Kadına yönelik cinayetlerin bir anda ortaya çıkmadığını belirten Nergiz, cinayetlerin öncesinde sistematik bir işkencenin, şiddetin olduğunu ve her kadına yönelik şiddet vakasının bir cinayet barındırdığını vurguladı. Artan kadın cinayetlerindeki siyasi iktidarın rolüne de değinen Nergiz, şunları belirtti: “Ne devletin, ne yargı erkinin, ne de toplumun Türkiye'de kadına yönelik şiddeti doğuran cinsiyetçilikle, ataerkilikle, toplumsal cinsiyetle mücadele gibi bir derdi yok. Tam tersi kadını konumlandırdıkları, ikincisi sınıf insan rolünden çıkmasını istemiyorlar” diye belirtti. 
 
İSTANBUL SÖZLEŞMESİ
 
İstanbul Sözleşmesi’nde yer alan maddelerin şiddetin nasıl önleneceği, ya da devletin alması gereken önlemler açısından çok önemli olduğunu söyleyen Nergiz şöyle devam etti: “Bu sözleşme sadece ‘şiddet uygulayanı cezalandır’ demiyor.

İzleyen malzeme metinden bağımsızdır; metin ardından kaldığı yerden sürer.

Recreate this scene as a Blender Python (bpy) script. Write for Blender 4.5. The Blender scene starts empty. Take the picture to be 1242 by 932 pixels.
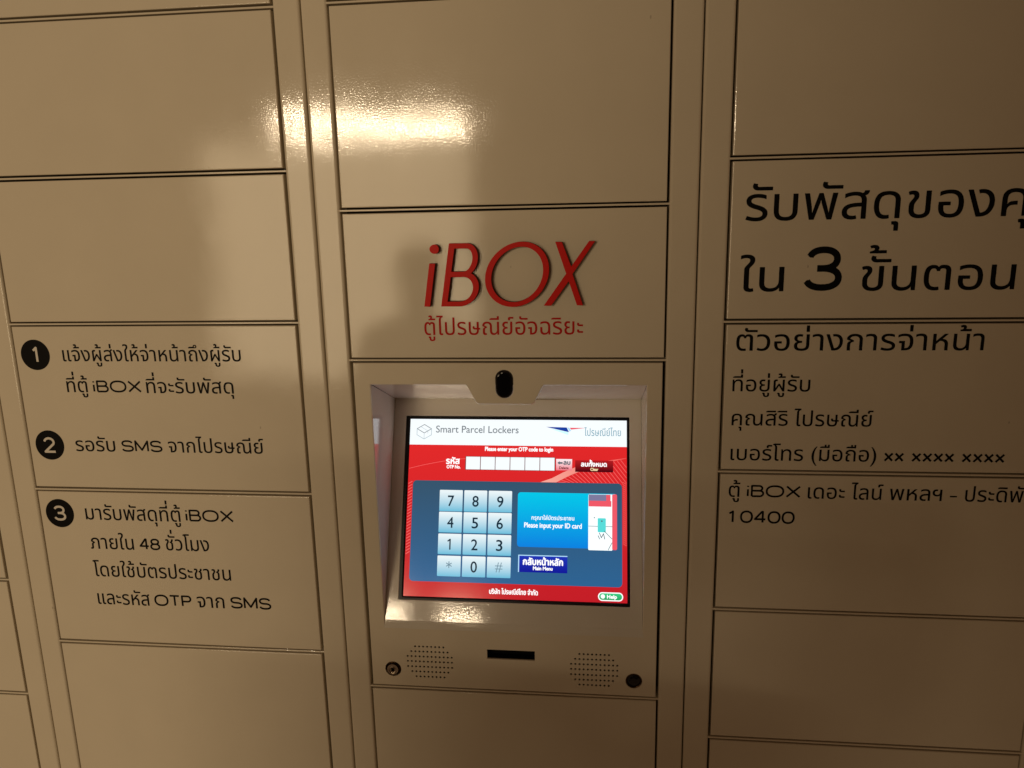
import bpy, math, random
import numpy as np
from mathutils import Vector, Matrix
from mathutils.geometry import delaunay_2d_cdt

SC = bpy.context.scene
rnd = random.Random(11)
COL = SC.collection

# ------------------------------------------------------------------ camera
cam_d = bpy.data.cameras.new("camera")
cam_d.sensor_fit = 'HORIZONTAL'
cam_d.sensor_width = 36.0
cam_d.lens = 36.0 * 922.3 / 1242.0
cam_d.clip_start = 0.02
cam_d.clip_end = 100.0
cam = bpy.data.objects.new("camera", cam_d)
COL.objects.link(cam)
_rot = Matrix.Rotation(0.1113, 3, 'Z') @ Matrix.Rotation(-0.2101, 3, 'X') @ Matrix.Rotation(0.0202, 3, 'Y')
_cols = Matrix((_rot @ Vector((1, 0, 0)), _rot @ Vector((0, 0, 1)), -(_rot @ Vector((0, 1, 0))))).transposed()
cam.matrix_world = Matrix.Translation((0.338, -1.0098, 0.1838)) @ _cols.to_4x4()
SC.camera = cam

# ------------------------------------------------------------------ world, lamps, exposure
world = bpy.data.worlds.new("World")
SC.world = world
world.use_nodes = True
bg = world.node_tree.nodes['Background']
bg.inputs[0].default_value = (1.0, 0.56, 0.30, 1)
bg.inputs[1].default_value = 0.094


def area_lamp(name, loc, target, sx, sy, power, color):
    ld = bpy.data.lights.new(name, 'AREA')
    ld.shape = 'RECTANGLE'
    ld.size, ld.size_y = sx, sy
    ld.energy = power
    ld.color = color
    o = bpy.data.objects.new(name, ld)
    COL.objects.link(o)
    o.location = loc
    d = Vector(target) - Vector(loc)
    o.rotation_euler = d.to_track_quat('-Z', 'Y').to_euler()
    return o


# ceiling strip of the lit lobby behind the photographer, seen as the highlight on the doors
area_lamp("ceiling_strip_lamp", (-1.56, -6.03, 1.06), (0.0, 0, 0.3), 1.84, 0.06, 58.0, (1.0, 0.79, 0.53))
# the lit far side of the lobby, a broad dim source
area_lamp("lobby_lamp", (-1.9, -6.2, -0.15), (-1.9, 0, -0.15), 3.0, 2.3, 84.0, (1.0, 0.765, 0.47))

SC.view_settings.view_transform = 'Standard'
SC.view_settings.look = 'None'
SC.view_settings.gamma = 1
SC.view_settings.exposure = 0
SC.render.engine = 'CYCLES'
SC.cycles.max_bounces = 8


# ------------------------------------------------------------------ materials
def new_mat(name):
    m = bpy.data.materials.new(name)
    m.use_nodes = True
    nt = m.node_tree
    return m, nt, nt.nodes['Principled BSDF']


def paint(name, col, rough=0.070, grain=0.000046):
    """powder-coated sheet metal: cream colour, glossy, orange-peel grain and faint waviness"""
    m, nt, p = new_mat(name)
    N, L = nt.nodes.new, nt.links.new
    tc = N('ShaderNodeTexCoord')
    n1 = N('ShaderNodeTexNoise'); n1.inputs['Scale'].default_value = 500; n1.inputs['Detail'].default_value = 0.6
    n2 = N('ShaderNodeTexNoise'); n2.inputs['Scale'].default_value = 9; n2.inputs['Detail'].default_value = 1
    n3 = N('ShaderNodeTexNoise'); n3.inputs['Scale'].default_value = 14; n3.inputs['Detail'].default_value = 5
    for n in (n1, n2, n3):
        L(tc.outputs['Object'], n.inputs['Vector'])
    b2 = N('ShaderNodeBump'); b2.inputs['Strength'].default_value = 1; b2.inputs['Distance'].default_value = 0.0007
    L(n2.outputs['Fac'], b2.inputs['Height'])
    b1 = N('ShaderNodeBump'); b1.inputs['Strength'].default_value = 1; b1.inputs['Distance'].default_value = grain
    L(n1.outputs['Fac'], b1.inputs['Height'])
    L(b2.outputs['Normal'], b1.inputs['Normal'])
    L(b1.outputs['Normal'], p.inputs['Normal'])
    # handling smudges (gloss only) and sparse grey scuff flecks
    n4 = N('ShaderNodeTexNoise'); n4.inputs['Scale'].default_value = 26; n4.inputs['Detail'].default_value = 7; n4.inputs['Roughness'].default_value = 0.7
    L(tc.outputs['Object'], n4.inputs['Vector'])
    fl = N('ShaderNodeTexVoronoi'); fl.inputs['Scale'].default_value = 34
    mp = N('ShaderNodeMapping'); mp.inputs['Scale'].default_value = (1.0, 1.0, 0.45); mp.inputs['Rotation'].default_value = (0, 0.5, 0)
    L(tc.outputs['Object'], mp.inputs['Vector']); L(mp.outputs['Vector'], fl.inputs['Vector'])
    lt = N('ShaderNodeMath'); lt.operation = 'LESS_THAN'; lt.inputs[1].default_value = 0.034
    L(fl.outputs['Distance'], lt.inputs[0])
    gt = N('ShaderNodeMath'); gt.operation = 'GREATER_THAN'; gt.inputs[1].default_value = 0.585
    L(n3.outputs['Fac'], gt.inputs[0])
    sc = N('ShaderNodeMath'); sc.operation = 'MULTIPLY'
    L(lt.outputs[0], sc.inputs[0]); L(gt.outputs[0], sc.inputs[1])
    s2 = N('ShaderNodeMath'); s2.operation = 'MULTIPLY'; s2.inputs[1].default_value = 0.45
    L(sc.outputs[0], s2.inputs[0])
    mx = N('ShaderNodeMix'); mx.data_type = 'RGBA'
    mx.inputs['A'].default_value = (*[c * 0.955 for c in col], 1)
    mx.inputs['B'].default_value = (*[min(1, c * 1.035) for c in col], 1)
    L(n3.outputs['Fac'], mx.inputs['Factor'])
    m2 = N('ShaderNodeMix'); m2.data_type = 'RGBA'
    m2.inputs['B'].default_value = (0.30, 0.25, 0.18, 1)
    L(s2.outputs[0], m2.inputs['Factor']); L(mx.outputs['Result'], m2.inputs['A'])
    L(m2.outputs['Result'], p.inputs['Base Color'])
    r = N('ShaderNodeMapRange'); r.inputs['From Min'].default_value = 0.35; r.inputs['From Max'].default_value = 0.72
    r.inputs['To Min'].default_value = rough * 0.9; r.inputs['To Max'].default_value = rough * 1.35
    L(n4.outputs['Fac'], r.inputs['Value'])
    L(r.outputs['Result'], p.inputs['Roughness'])
    return m


def solid(name, col, rough=0.4, metal=0.0, spec=0.5):
    m, nt, p = new_mat(name)
    p.inputs['Base Color'].default_value = (*col, 1)
    p.inputs['Roughness'].default_value = rough
    p.inputs['Metallic'].default_value = metal
    p.inputs['Specular IOR Level'].default_value = spec
    n = nt.nodes.new('ShaderNodeTexNoise'); n.inputs['Scale'].default_value = 60
    r = nt.nodes.new('ShaderNodeMapRange')
    r.inputs['To Min'].default_value = rough * 0.85; r.inputs['To Max'].default_value = min(1, rough * 1.15)
    nt.links.new(n.outputs['Fac'], r.inputs['Value'])
    nt.links.new(r.outputs['Result'], p.inputs['Roughness'])
    return m


def lit(name, col, strength=1.0, col2=None, axis=2, big=False):
    """lit pixels of the display; col at the bottom (or left) to col2 at the top (or right)"""
    m, nt, p = new_mat(name)
    p.inputs['Base Color'].default_value = (0.004, 0.004, 0.005, 1)
    p.inputs['Roughness'].default_value = 0.13
    p.inputs['Specular IOR Level'].default_value = 0.36
    p.inputs['Emission Strength'].default_value = strength
    if col2 is None:
        p.inputs['Emission Color'].default_value = (*col, 1)
    else:
        N, L = nt.nodes.new, nt.links.new
        tc = N('ShaderNodeTexCoord'); sp = N('ShaderNodeSeparateXYZ'); mx = N('ShaderNodeMix'); mx.data_type = 'RGBA'
        L(tc.outputs['Generated'], sp.inputs[0])
        L(sp.outputs[axis], mx.inputs['Factor'])
        mx.inputs['A'].default_value = (*col, 1); mx.inputs['B'].default_value = (*col2, 1)
        L(mx.outputs['Result'], p.inputs['Emission Color'])
    if not big:
        m.cycles.emission_sampling = 'NONE'
    return m


CREAM = (0.73, 0.652, 0.51)
M = dict(
    paint=paint("cream_paint", CREAM),
    tray=paint("cream_tray_glare", (0.73, 0.68, 0.59), 0.075, 0.000042),  # fascia cream made greyer: the display's glare is put into the colour
    carcass=solid("dark_sheet_steel", (0.05, 0.045, 0.04), 0.6),
    black=solid("black_vinyl", (0.004, 0.0035, 0.0035), 0.5, 0, 0.1),
    gloss=solid("black_glass", (0.004, 0.004, 0.005), 0.06),
    bezel=solid("black_bezel_plastic", (0.004, 0.004, 0.005), 0.3, 0, 0.2),
    red=solid("red_acrylic", (0.68, 0.012, 0.008), 0.4, 0, 0.10),
    redside=solid("red_letter_side_shade", (0.07, 0.003, 0.003), 0.5, 0, 0.1),  # shade on the letters' sides, painted in as a darker red
    redtxt=solid("red_vinyl", (0.52, 0.012, 0.009), 0.5, 0, 0.1),
    badge=solid("cream_vinyl", (0.74, 0.69, 0.60), 0.4),
    chrome=solid("worn_chrome", (0.62, 0.56, 0.48), 0.22, 1.0),
    bronze=solid("dark_bronze", (0.10, 0.055, 0.03), 0.3, 0.9),
    wall=solid("dim_plaster", (0.30, 0.26, 0.20), 0.8),
    white=lit("display_white", (0.93, 0.98, 1.0), 1.02, big=True),
    redui=lit("display_red", (0.55, 0.012, 0.020), 1.0, (0.80, 0.022, 0.022), big=True),
    panel=lit("display_slate_blue", (0.026, 0.125, 0.29), 1.0, (0.034, 0.088, 0.150), big=True),
    panelglow=lit("display_slate_light", (0.12, 0.25, 0.36), 1.0, (0.045, 0.14, 0.27), axis=0),
    key=lit("display_key", (0.15, 0.52, 0.72), 1.0, (0.88, 0.95, 0.96)),
    keytxt=lit("display_key_digit", (0.006, 0.028, 0.05), 1.0),
    keygrey=lit("display_key_sign", (0.16, 0.27, 0.34), 1.0),
    card=lit("display_cyan_card", (0.002, 0.22, 0.76), 1.0, (0.0, 0.58, 0.82), big=True),
    ctext=lit("display_text_white", (1, 1, 1), 1.1),
    navy=lit("display_navy_button", (0.004, 0.008, 0.32), 1.0, (0.012, 0.035, 0.48)),
    edge=lit("display_button_edge", (0.45, 0.75, 0.98), 1.0),
    dkred=lit("display_dark_red_button", (0.055, 0.0, 0.004), 1.0, (0.48, 0.012, 0.015)),
    pink=lit("display_pink_button", (0.90, 0.20, 0.25), 1.0, (1.0, 0.88, 0.90)),
    green=lit("display_green_pill", (0.015, 0.35, 0.10), 1.0, (0.05, 0.66, 0.26)),
    grey=lit("display_grey_text", (0.20, 0.23, 0.25), 1.0),
    pale=lit("display_pale_line", (0.38, 0.50, 0.55), 1.0),
    logo=lit("display_logo_teal", (0.14, 0.36, 0.46), 1.0),
    blue=lit("display_logo_blue", (0.008, 0.05, 0.36), 1.0),
    cyanl=lit("display_logo_cyan", (0.60, 0.93, 1.0), 1.1),
    rose=lit("display_rose", (0.88, 0.10, 0.14), 1.0),
    swoosh=lit("display_swoosh", (0.95, 0.42, 0.34), 1.0, (0.90, 0.10, 0.09), axis=0),
    line=lit("display_light_red_line", (0.95, 0.13, 0.125), 1.0),
    yellow=lit("display_yellow_text", (1.0, 0.80, 0.45), 1.0),
    idcard=lit("display_teal_card", (0.10, 0.72, 0.70), 1.0),
    photo=lit("display_photo_white", (0.88, 0.96, 0.97), 1.15),
    photob=lit("display_photo_blue", (0.08, 0.18, 0.42), 1.0, (0.22, 0.20, 0.34)),
    fieldframe=lit("display_field_frame", (0.16, 0.04, 0.035), 1.0),
    ink=lit("display_ink", (0.10, 0.14, 0.16), 1.0),
)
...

Bu ayrımcılığı ortaya çıkaran dinamikleri değiştir, yok et, ortadan kaldır diyor. İktidar ise şunu söyler, 'ya bu bizim örfümüz, adetimiz'. Tam tersi Kadına Karşı Her Türlü Ayrımcılığın Ortadan Kaldırılması Sözleşmesi (CEDAW) ve İstanbul Sözleşmesi kadına yönelik şiddeti doğuran örf adet ne varsa sen onu değiştirmekle mükellefsin der. Devlete başka bir mükelleflik yüklüyor. Diyor ki; 'Sen bu dinamiklerin hepsini ortadan kaldıracaksın. bütün alanda hepsini gözden geçireceksin. Toplumsal bilinç yükseltme çalışmaları yapacaksın. Sen toplumu eğiteceksin, dönüştüreceksin.’ Peki bunların hangi birini yapıyor Türkiye? Kadına yönelik şiddet alanında bu değerlere çok ciddi bir saldırı var.”  
 
ŞÜPHELİ KADIN İNTİHARLARI
 
Son günlerde artan şüpheli kadın ölümlerinin altında şiddet öykülerinin yattığının altını çizen Nergiz, “Kurcaladığınız zaman bir cinayet olduğu görülüyor. Bazılarının intihara yönlendirme olduğunu görüyorsunuz. Ya da yıllardır yaşadığı şiddetin sonucu düşülen ve gelinen nokta oluyor. Kadın intiharlarının bu gözle ayrıca incelenmesi, araştırılması gerekiyor” diye belirtti.